ITespresso.fr : La vraie révolution, c’était le bitcoin, ou sa technologie blockchain ?
Sébastien Jehan : Il semblerait que cette révolution vienne des applications rendues possibles par la blockchain, dont bitcoin (ou plus généralement tous les crypto-assets) fait partie.
On est donc parti d’un cas particulier pour aboutir à une technologie qui se veut maintenant plus générique, et qui d’ailleurs remet en cause la pérennité de sa source (la première technologie bitcoin montrant des faiblesses inextricables, dont la capacité de calcul non optimisée et l’impossibilité d’étendre la technologie à autre chose que de la monnaie, ou difficilement – les Colored coins).
La blockchain est une abstraction des opérations du bitcoin, tout comme on a construit l’algèbre à partir des opérations sur les nombres. Son pouvoir d’adhésion est immense.
ITespresso.fr : Peut-on faire un parallèle entre la technologie blockchain et d’autres protocoles de l’Internet comme le TCP/IP ou le HTTP ?
Sébastien Jehan : Si analogie il y a, alors ce serait avec TCP/IP et rien d’autre. La technologie de la blockchain est amusante dans le sens où les préoccupations communautaires sont essentiellement très techniques et semblent décorrélées de toute application commerciale immédiate.
On y parle de miners, de savoir si les programmes y sont Turing complete ou pas (une sorte d’étalon de mesure concernant la maturité de la technologie), d’algorithmes cryptographiques aux noms barbares (secp256k1 curve pour Bitcoin), etc.
Pourtant, ces préoccupations très éloignées du quotidien de l’économie réelle pourraient bien être le futur des échanges économiques dans un avenir lointain.
Penchons-nous sur l’histoire des technologies: dans les années 1980, qui s’intéressait à l’intérêt d’un segment SYN/ACK sur le TCP avant qu’il soit adopté par ARPANET ? Pourtant, il a permis l’émergence du Web.
ITespresso.fr : Quelles sont les principales applications de la blockchain ? Est-ce limité aux Fintechs ?
Sébastien Jehan : Absolument pas. Il se pourrait même que le monde de la finance soit le dernier à accueillir ces innovations ouvertes, par son désir de protéger certains business modèles existants (par exemple, les dépositaires) et aussi par son appropriation de l’innovation à travers des blockchain « privées » dont l’intérêt est encore à prouver.
Pour reprendre l’analogie précédente, un seul protocole public (Ethernet) a fait péricliter les initiatives privées pourtant un moment (avant l’Ethernet commuté) supérieures technologiquement, comme Token Ring.

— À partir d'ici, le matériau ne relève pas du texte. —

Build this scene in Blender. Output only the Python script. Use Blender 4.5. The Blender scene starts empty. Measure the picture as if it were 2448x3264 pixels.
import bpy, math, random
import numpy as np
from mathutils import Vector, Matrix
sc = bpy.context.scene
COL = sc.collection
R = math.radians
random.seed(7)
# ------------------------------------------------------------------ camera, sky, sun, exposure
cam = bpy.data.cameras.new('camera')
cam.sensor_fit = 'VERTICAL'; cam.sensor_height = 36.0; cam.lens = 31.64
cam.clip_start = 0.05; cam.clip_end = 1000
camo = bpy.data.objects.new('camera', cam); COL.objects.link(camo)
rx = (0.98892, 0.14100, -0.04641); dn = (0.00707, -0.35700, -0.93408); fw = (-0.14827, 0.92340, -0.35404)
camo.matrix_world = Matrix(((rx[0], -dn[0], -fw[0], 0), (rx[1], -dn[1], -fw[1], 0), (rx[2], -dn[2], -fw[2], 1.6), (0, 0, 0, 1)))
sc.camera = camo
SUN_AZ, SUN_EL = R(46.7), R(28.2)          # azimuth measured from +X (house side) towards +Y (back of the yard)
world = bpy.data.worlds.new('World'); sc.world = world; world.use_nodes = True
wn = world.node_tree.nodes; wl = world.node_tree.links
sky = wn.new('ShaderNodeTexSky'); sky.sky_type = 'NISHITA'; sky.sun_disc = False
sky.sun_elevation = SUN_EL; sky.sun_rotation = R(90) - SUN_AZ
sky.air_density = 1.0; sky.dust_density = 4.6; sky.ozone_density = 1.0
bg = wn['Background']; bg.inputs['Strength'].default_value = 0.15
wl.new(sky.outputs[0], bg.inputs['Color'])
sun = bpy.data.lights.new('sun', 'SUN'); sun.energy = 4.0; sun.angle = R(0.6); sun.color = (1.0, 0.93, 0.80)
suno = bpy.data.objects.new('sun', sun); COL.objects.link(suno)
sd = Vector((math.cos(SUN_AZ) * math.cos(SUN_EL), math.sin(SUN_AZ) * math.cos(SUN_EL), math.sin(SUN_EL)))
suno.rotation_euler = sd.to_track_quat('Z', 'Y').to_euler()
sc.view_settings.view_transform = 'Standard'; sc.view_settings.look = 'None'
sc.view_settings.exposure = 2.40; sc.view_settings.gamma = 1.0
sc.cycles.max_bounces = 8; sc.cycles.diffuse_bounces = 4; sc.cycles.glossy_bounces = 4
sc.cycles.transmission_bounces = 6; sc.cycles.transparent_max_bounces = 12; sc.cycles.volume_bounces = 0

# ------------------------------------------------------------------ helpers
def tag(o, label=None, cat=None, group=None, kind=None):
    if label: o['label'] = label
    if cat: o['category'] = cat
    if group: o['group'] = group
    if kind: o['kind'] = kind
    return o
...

Si la blockchain devient l’infrastructure globale de l’économie, alors il y a de fortes chances, par les économies d’échelle engendrées, qu’un seul réseau public soit dominant; dans ce cas investir dans une blockchain privée est une perte de temps. Mais l’avenir le dira…
ITespresso.fr : Sur quels projets travaillez-vous chez Chaineum ?
Sébastien Jehan : Nous misons sur une rupture avec les modèles « notariaux » de l’économie, en ce qui concerne le partage des actions entre fondateurs, la relation patron / salariés…
Anticipant ces changements à venir, nous souhaitons créer l’incubateur de demain, basé sur un contrat technologique, une mesure concrète de l’innovation et des apports des individus créateurs, dans une économie collaborative.
A ce stade, nous construisons encore cette plateforme d’incubation en ligne à travers la blockchain. Mais nous avons aussi une activité d’incubateur plus classique où nous n’acceptons que les projets Blockchain avec qui nous partageons nos analyses technologiques et certains de nos outils.
Un de nos projets les plus prometteurs est une preuve cryptographique de la garantie d’un CV; mais, ce qui nous a surpris, c’est la diversité des idées d’application possibles concernant la Blockchain.
ITespresso.fr : Pensez-vous que de grandes institutions financières comme des banques centrales pourraient un jour opter pour ce genre de technologies ?
Sébastien Jehan : La banque centrale est le pilier fondateur de l’organisation de nos sociétés, parfois plus que les politiques actuels. La blockchain peut surprendre par ses applications mais la technologie ne changera jamais l’organisation des États.
En revanche, ces technologies représentent une grande opportunité dans l’optimisation des échanges interbancaires, et repositionne les banques dans un rôle plus innovant en mutualisant l’aspect technologique pour l’instant largement trop coûteux pour le service rendu.